I am currently doing a problem on Kattis (https://open.kattis.com/problems/digits).
The task description is as follows:
Given any number x0, define a sequence using the following recurrence xi+1=the number of digits in the decimal representation of xi Your task is to determine the smallest positive i such that xi=xi−1.
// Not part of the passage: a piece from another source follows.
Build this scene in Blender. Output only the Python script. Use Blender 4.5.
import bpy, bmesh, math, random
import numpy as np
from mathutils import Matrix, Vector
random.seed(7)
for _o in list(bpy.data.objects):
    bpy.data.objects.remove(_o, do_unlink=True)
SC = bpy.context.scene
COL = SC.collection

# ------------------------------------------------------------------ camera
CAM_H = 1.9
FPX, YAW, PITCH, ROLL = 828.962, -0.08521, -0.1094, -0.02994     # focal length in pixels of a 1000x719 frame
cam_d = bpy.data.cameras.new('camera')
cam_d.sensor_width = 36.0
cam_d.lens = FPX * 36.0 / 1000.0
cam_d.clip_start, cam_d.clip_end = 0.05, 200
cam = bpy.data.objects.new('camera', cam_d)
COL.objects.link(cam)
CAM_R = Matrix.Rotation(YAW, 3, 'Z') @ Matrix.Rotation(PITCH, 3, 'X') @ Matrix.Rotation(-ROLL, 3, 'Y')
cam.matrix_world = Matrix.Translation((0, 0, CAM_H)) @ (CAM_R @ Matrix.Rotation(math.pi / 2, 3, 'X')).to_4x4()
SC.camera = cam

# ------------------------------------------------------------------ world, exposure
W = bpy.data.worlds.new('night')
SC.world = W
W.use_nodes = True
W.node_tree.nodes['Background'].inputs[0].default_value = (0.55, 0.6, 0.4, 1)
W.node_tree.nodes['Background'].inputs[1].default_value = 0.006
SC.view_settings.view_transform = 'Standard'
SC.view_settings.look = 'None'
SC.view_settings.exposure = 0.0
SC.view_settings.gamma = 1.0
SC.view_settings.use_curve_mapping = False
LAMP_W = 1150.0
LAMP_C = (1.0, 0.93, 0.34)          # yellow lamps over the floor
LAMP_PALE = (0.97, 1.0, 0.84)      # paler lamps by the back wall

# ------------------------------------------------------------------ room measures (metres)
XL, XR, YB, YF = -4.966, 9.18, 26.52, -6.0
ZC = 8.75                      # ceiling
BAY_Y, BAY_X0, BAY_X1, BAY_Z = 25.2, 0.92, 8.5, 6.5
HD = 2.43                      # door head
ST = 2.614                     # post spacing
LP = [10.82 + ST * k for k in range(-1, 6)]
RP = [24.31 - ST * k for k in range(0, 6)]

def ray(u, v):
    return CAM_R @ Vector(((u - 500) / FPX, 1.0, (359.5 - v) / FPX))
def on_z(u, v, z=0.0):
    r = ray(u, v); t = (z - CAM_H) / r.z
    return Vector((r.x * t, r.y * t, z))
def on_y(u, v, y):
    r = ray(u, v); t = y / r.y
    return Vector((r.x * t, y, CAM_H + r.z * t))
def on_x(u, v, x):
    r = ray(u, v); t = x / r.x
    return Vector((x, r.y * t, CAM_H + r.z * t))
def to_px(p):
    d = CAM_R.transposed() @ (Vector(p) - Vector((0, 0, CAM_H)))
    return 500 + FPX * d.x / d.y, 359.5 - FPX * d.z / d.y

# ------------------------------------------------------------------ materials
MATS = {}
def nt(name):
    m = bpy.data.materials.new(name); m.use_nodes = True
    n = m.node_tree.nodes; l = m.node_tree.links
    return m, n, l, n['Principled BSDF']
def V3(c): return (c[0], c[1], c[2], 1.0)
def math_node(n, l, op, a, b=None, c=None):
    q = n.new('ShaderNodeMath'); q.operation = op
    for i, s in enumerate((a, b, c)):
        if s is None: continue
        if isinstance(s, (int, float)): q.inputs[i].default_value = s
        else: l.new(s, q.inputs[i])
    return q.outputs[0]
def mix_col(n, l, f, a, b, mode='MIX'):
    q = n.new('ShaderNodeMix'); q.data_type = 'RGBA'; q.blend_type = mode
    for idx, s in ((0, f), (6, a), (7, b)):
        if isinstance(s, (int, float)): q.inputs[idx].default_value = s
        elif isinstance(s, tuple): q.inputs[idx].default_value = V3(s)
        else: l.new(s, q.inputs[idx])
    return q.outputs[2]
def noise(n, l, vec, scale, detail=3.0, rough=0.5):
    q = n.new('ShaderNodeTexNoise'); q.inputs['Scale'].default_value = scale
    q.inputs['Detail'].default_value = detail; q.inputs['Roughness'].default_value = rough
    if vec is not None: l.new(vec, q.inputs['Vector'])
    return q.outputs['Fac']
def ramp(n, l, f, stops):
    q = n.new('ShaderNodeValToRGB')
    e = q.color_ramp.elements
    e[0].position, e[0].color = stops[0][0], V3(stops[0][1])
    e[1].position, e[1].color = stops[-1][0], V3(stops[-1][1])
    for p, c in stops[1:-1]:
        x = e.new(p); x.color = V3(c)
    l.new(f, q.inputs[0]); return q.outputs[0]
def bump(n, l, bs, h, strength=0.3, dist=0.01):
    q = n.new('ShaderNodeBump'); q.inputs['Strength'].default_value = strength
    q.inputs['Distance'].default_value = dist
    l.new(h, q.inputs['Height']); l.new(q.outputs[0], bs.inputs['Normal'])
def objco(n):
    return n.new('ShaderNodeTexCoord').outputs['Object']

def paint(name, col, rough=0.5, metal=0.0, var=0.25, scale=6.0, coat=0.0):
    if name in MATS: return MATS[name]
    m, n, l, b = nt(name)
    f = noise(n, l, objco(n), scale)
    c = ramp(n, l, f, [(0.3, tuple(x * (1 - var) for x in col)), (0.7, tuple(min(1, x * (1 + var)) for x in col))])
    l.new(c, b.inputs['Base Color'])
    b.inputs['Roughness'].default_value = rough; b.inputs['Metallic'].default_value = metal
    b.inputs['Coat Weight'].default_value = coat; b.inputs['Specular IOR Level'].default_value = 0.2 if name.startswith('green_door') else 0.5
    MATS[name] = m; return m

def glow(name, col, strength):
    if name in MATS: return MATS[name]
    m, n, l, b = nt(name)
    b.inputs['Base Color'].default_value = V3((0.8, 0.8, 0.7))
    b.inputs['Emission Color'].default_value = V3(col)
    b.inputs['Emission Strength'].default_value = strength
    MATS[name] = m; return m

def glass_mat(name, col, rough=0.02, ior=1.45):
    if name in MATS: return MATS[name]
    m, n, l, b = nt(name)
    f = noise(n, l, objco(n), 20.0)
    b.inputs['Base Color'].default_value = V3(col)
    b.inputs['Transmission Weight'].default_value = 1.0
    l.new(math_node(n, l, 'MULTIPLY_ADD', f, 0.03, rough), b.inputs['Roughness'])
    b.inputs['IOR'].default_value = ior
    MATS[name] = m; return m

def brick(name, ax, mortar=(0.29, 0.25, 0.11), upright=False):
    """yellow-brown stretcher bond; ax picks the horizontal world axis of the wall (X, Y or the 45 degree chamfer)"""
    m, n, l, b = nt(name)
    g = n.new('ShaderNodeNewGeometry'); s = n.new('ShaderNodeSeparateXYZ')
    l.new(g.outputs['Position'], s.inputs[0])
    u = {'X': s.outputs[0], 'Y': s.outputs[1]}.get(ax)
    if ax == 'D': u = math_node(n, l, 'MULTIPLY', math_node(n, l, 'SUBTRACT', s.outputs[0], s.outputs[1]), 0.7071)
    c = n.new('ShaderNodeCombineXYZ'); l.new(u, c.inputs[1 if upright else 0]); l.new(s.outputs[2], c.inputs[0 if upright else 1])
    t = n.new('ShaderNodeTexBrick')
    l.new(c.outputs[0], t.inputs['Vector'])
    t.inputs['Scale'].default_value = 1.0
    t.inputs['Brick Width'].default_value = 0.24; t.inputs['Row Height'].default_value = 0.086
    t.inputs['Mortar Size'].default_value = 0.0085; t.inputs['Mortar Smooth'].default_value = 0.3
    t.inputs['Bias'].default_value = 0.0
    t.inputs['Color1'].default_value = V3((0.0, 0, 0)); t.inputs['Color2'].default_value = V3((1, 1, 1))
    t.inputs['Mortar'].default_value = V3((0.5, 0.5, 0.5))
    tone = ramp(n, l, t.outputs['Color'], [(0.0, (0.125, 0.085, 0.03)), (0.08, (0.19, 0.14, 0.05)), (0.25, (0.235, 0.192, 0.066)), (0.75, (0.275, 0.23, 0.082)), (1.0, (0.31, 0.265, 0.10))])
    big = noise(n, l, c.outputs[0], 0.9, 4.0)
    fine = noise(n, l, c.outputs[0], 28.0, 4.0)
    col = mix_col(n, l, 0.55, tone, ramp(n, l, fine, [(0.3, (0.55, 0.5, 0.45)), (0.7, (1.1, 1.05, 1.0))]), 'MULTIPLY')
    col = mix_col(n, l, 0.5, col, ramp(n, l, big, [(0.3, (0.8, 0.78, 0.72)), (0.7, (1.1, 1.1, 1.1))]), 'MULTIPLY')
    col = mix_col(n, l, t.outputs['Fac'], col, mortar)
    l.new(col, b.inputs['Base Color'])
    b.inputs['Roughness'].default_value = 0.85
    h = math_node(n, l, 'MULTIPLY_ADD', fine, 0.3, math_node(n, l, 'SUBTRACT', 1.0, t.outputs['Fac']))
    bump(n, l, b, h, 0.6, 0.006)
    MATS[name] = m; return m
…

I came up with code A initially, but after code A failed to meet the time limit, I tinkered around with the code slightly to reach code B.
Sample input
42
5
END
Sample output
3
2
Code A:
#time limit exceeded
def recurrence_index(prev):
counter = 1
while True:
current = len(str(prev))
if current == prev:
return counter
else:
counter += 1
prev = current
while True:
initial = input().strip()
if initial == 'END':
break
initial = int(initial)
print(recurrence_index(initial))
Code B:
def recurrence_index(prev):
counter = 2
while True:
current = len(str(prev))
if current == prev:
return counter
else:
counter += 1
prev = current
while True:
initial = input().strip()
if initial == 'END':
break
l = len(initial)
if l == 1 and int(initial) == 1:
print(1)
else:
print(recurrence_index(l))
Unfortunately, I am not quite sure why Code B is faster than Code A. It seems that I have arrived at the right answer by luck. If anyone can help explain why code B is faster than code A, your help will be greatly appreciated. Thank you!